>> Start Material supplied

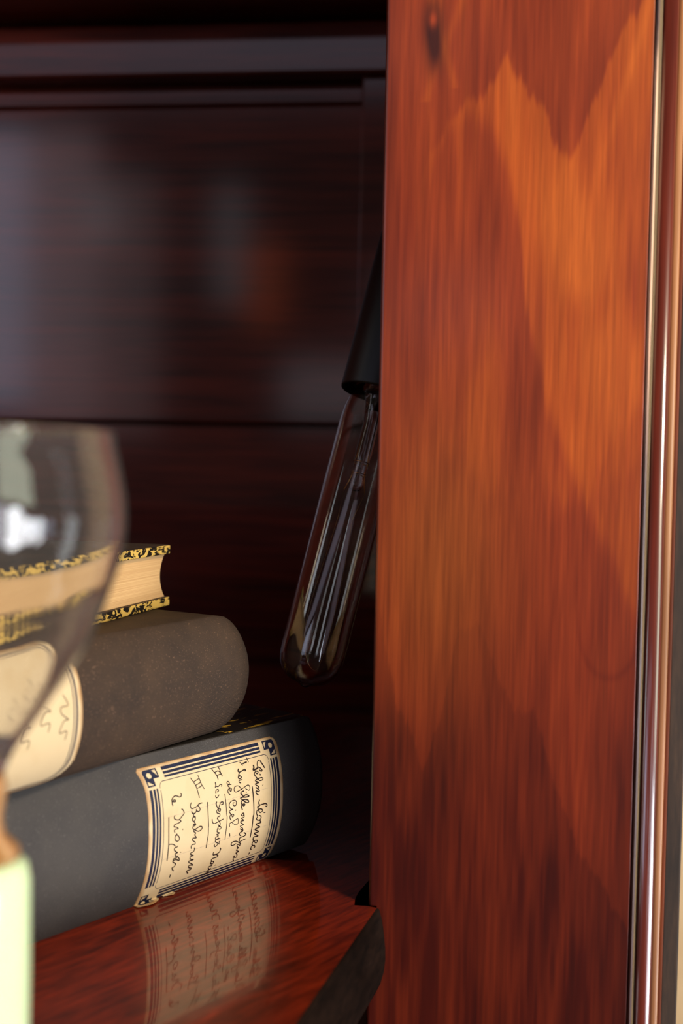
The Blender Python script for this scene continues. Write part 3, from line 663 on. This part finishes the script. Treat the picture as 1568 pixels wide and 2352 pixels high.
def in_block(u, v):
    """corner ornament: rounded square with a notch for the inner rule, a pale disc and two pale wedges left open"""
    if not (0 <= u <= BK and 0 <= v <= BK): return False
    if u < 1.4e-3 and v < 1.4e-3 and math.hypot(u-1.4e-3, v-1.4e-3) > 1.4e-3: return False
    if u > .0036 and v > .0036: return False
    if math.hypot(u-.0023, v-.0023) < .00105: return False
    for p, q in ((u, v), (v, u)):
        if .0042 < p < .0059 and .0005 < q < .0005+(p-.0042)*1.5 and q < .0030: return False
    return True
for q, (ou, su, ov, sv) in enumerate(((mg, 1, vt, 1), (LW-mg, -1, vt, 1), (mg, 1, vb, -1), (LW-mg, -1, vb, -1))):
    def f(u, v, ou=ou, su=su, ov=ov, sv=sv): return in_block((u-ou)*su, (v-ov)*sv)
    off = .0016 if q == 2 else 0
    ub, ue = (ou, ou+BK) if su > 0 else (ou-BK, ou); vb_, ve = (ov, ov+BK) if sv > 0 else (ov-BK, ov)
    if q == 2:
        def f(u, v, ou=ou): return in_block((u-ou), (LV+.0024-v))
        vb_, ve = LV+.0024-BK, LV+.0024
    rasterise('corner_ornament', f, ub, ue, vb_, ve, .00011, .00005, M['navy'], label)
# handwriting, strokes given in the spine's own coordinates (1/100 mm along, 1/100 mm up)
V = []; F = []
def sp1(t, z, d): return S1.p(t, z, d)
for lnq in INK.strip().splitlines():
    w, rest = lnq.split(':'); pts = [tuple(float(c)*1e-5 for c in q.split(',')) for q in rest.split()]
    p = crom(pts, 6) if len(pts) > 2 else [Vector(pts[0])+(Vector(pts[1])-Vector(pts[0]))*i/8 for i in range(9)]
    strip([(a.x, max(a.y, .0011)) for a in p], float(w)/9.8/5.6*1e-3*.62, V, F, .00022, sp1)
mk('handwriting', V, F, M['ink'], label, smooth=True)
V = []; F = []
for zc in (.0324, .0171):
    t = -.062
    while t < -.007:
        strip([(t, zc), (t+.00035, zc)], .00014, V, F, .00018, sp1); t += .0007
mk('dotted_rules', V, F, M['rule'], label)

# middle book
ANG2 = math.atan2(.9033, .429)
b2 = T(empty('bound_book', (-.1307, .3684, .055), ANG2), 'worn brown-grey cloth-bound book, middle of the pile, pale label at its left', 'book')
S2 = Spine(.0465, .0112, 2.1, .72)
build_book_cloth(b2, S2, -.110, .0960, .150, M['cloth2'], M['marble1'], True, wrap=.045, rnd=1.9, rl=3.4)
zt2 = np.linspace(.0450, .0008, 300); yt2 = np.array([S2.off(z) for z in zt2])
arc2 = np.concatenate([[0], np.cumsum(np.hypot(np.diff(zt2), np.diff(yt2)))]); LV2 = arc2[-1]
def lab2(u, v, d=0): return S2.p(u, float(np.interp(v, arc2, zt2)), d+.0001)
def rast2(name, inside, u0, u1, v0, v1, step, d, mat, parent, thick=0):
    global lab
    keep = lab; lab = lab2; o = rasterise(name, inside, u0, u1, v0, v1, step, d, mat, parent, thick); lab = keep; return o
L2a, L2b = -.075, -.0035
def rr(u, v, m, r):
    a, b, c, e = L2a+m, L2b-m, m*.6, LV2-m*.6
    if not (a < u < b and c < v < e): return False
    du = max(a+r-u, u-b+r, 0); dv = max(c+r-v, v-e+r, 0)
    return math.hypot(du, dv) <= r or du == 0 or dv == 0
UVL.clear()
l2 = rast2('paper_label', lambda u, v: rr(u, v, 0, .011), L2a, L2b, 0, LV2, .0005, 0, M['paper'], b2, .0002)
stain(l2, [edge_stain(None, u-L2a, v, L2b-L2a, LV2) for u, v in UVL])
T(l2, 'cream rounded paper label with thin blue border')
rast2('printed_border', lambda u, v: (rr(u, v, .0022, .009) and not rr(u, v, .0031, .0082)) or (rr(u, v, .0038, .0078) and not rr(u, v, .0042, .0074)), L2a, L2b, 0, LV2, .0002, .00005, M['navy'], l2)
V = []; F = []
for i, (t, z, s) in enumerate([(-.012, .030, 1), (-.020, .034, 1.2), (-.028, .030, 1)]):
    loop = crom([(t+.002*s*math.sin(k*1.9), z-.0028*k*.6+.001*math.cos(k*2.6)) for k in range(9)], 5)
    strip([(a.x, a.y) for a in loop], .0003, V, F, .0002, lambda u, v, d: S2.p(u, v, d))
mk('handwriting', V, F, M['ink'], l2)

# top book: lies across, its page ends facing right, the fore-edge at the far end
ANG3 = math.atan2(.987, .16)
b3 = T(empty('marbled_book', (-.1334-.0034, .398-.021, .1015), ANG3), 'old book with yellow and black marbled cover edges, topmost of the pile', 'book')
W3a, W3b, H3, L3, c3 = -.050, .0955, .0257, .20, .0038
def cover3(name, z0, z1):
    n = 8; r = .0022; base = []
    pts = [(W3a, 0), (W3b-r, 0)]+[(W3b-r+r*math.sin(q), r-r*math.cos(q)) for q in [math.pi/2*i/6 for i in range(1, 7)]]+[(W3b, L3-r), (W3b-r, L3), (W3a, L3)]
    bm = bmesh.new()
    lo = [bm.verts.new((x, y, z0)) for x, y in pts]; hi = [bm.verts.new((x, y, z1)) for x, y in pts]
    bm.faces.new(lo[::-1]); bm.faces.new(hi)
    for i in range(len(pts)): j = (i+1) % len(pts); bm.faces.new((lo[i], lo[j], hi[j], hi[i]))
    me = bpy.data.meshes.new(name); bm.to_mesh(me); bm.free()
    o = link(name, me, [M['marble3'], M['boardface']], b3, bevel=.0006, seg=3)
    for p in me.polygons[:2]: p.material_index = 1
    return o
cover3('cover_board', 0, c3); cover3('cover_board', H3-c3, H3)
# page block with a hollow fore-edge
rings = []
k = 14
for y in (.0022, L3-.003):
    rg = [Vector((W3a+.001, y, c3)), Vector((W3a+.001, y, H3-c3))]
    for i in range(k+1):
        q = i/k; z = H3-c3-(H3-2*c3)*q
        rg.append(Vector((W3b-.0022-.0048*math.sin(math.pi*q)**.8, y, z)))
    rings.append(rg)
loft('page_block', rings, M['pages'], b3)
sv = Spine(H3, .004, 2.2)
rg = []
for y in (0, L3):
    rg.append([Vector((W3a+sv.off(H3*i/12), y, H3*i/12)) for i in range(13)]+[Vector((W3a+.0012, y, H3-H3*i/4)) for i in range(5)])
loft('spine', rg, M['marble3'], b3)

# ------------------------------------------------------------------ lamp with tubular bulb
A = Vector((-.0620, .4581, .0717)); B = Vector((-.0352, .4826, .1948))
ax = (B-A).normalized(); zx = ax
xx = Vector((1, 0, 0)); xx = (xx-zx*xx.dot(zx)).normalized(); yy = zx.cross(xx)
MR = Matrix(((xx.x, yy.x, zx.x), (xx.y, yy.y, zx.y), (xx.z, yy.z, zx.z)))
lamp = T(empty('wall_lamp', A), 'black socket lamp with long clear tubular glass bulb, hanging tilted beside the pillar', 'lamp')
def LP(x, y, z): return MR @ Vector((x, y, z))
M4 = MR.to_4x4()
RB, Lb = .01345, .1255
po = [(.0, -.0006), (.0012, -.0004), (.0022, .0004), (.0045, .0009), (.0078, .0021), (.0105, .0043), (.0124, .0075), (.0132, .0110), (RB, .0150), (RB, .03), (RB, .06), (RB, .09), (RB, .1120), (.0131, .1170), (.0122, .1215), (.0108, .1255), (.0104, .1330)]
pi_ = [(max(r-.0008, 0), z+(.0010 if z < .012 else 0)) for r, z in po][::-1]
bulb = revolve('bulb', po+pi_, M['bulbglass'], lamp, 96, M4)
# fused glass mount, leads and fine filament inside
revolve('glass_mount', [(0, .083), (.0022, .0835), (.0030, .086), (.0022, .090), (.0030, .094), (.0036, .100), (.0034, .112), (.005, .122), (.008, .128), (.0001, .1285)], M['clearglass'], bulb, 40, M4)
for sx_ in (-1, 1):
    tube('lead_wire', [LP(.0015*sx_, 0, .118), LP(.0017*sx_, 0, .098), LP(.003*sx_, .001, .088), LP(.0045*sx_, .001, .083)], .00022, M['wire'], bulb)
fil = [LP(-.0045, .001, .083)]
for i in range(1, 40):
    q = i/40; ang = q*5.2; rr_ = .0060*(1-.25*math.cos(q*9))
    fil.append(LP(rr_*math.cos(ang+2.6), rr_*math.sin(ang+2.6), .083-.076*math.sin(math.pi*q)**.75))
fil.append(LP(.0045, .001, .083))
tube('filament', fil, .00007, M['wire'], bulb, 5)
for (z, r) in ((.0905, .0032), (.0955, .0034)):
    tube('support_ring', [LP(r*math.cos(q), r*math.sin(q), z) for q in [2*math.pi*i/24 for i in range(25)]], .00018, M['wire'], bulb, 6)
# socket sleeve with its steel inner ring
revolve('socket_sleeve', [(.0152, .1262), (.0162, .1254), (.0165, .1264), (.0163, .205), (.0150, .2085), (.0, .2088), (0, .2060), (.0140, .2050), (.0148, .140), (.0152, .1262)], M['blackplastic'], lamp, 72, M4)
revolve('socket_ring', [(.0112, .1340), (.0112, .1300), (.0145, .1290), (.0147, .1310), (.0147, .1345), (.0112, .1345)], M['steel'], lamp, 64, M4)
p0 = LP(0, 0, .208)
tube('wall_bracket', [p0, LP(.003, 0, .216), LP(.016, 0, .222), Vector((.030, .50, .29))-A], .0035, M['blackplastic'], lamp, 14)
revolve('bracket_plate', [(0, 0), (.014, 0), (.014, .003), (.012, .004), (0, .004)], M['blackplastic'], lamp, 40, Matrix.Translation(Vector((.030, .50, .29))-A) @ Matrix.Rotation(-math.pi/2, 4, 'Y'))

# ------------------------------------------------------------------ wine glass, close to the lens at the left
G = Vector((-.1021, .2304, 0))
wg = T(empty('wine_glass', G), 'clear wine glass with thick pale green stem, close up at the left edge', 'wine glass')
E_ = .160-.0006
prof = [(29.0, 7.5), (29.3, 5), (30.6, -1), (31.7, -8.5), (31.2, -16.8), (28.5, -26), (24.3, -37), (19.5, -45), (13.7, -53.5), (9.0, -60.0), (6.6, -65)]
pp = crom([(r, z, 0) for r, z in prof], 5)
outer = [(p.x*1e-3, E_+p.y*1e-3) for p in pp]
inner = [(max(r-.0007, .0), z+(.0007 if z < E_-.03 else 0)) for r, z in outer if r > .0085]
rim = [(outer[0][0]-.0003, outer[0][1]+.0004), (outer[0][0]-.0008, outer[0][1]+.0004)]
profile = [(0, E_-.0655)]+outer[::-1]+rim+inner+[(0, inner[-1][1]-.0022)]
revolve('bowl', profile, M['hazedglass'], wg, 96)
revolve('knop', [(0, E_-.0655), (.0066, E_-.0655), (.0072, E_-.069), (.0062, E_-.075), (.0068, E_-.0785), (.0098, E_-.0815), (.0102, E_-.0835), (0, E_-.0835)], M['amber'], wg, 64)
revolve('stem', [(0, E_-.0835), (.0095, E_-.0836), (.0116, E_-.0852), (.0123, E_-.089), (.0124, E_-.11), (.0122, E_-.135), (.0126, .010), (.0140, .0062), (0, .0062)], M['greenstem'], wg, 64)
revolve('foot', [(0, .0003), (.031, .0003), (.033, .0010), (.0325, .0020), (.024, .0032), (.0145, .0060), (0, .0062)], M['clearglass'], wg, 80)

>> End Material supplied
>> Start Material supplied

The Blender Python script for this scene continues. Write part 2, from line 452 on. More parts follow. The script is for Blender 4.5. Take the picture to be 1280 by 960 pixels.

>> End Material supplied
>> Start Material supplied

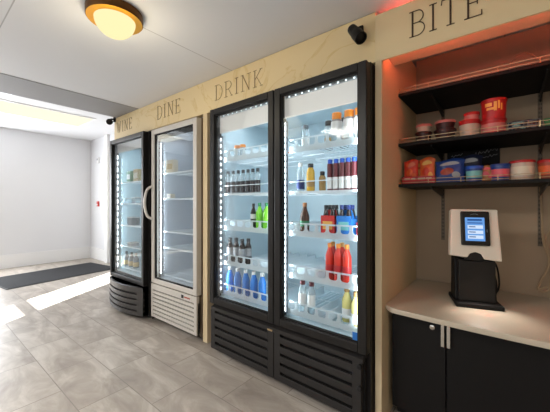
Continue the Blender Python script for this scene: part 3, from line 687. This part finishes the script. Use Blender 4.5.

>> End Material supplied

* Exercise details *
Show all lines from the listing above in which "finishes" appears.

* Result of the exercise *
The Blender Python script for this scene continues. Write part 3, from line 663 on. This part finishes the script. Treat the picture as 1568 pixels wide and 2352 pixels high.
Continue the Blender Python script for this scene: part 3, from line 687. This part finishes the script. Use Blender 4.5.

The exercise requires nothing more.